Tokyo Tech discovery could aid organic electronics applications

A breakthrough by Tokyo-based scientists will enable the fine-tuning of phosphorus heterocycle materials’ electronic properties — a development that will be useful for applications such as the fabrication of organic electronics and hydrogen fluoride sensors.

The scientists have developed a new method of producing air-stable 1-aryl 1,3-diphosphacyclobutane-2,4-diyl materials — an open-shell singlet P-heterocyclic materials system — by direct arylation with electron-rich aromatic substituents. The ability to tune the physiochemical nature of the electron-donating 1-aryl 1,3-diphosphacyclobutane-2,4-diyls is expected to find applications including p-type semiconductors and sensors of hydrogen fluoride.

The Tokyo Institute of Technology group previously reported on a nucleophilic aromatic substitution (SNAr) process for producing air-stable 1-aryl 1,3-diphosphacyclobutane-2,4-diyls. However, this method only worked when electron-deficient N-heterocyclic aryl halides were employed as the electrophiles. Hence, there is still the need for new approaches for direct arylation of 1,3-diphosphacyclobuten-4-yl anions with electron-rich aromatic substituents that produce electron-donating and stable 1,3-diphosphacyclobutane-2,4-diyls for organic electronics.

The method developed by the Tokyo Tech group is based on the assumption that highly electrophilic arynes should react with and afford stable and electron-donating open-shell singlet P-heterocycles. In their experiments, the researchers generated arynes from the appropriate o-silyl triflates and fluoride and observed them reacting with 1,3-diphosphacyclobuten-4-yl anion under appropriate conditions, with the result being air-stable open-shell singlet P-heterocycles.

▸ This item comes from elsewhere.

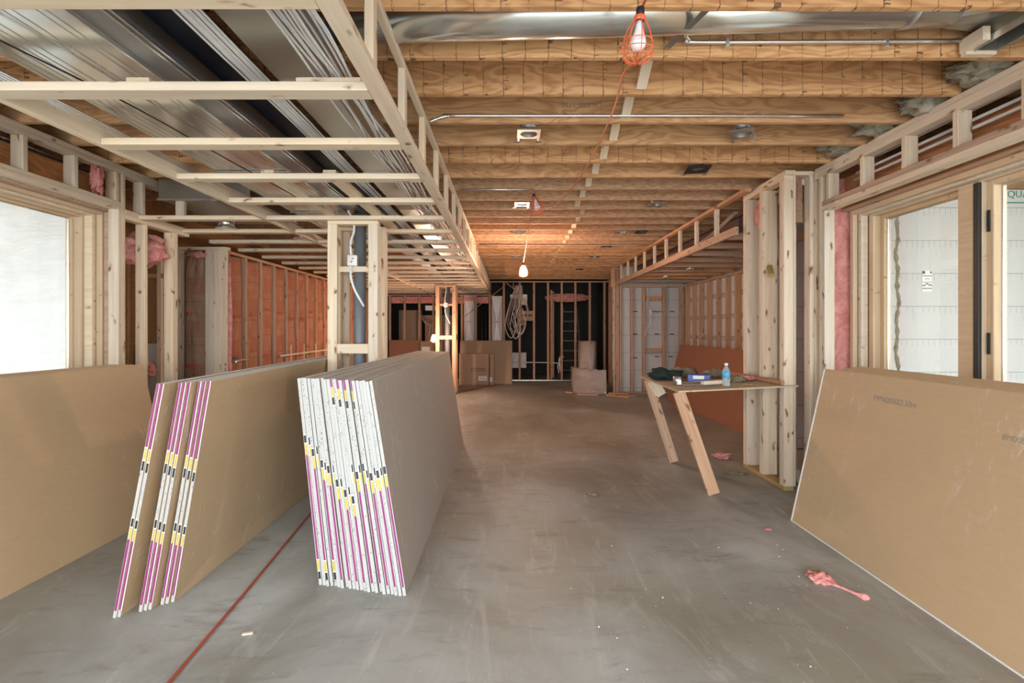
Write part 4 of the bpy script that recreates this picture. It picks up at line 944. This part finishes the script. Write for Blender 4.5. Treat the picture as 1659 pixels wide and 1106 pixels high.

Notably, during the experiments the researchers also detected the presence of hydrogen fluoride (HF) by the P-arylated 1,3 diphosphacyclobutane-2,4-diyls. This release of HF resulted in remarkable changes in their photoabsorption properties. Analysis showed that 1,3 diphosphacyclobutane-2,4-diyls absorbed visible light at approximately 600 nm. Furthermore, the researchers fabricated a field effect transistor with a carrier mobility of 1.29 x 108 cm²/ Vs, an ON/OFF ratio of six and a threshold voltage of 4 V.

The Tokyo Tech group also found the optical absorption to show a ‘blue shift’ when the open-shell P-heterocyclic system ‘trapped’ hydrogen fluoride (HF); a finding that may enable the visual detection of the existence of HF and could be used for the development of HF sensors.

The researchers state: “In our study of HF trapping by the open-shell P-heterocyclic system, the electron-rich 1,3-diphosphacyclobutane-2,4-diyl system showed a remarkable blueshift of photoabsorption assigned as the transition from the HOMO to the LUMO, which enabled the identification of the presence of HF by visual observation.”

The research was outlined in the Angewandte Chemie International Edition.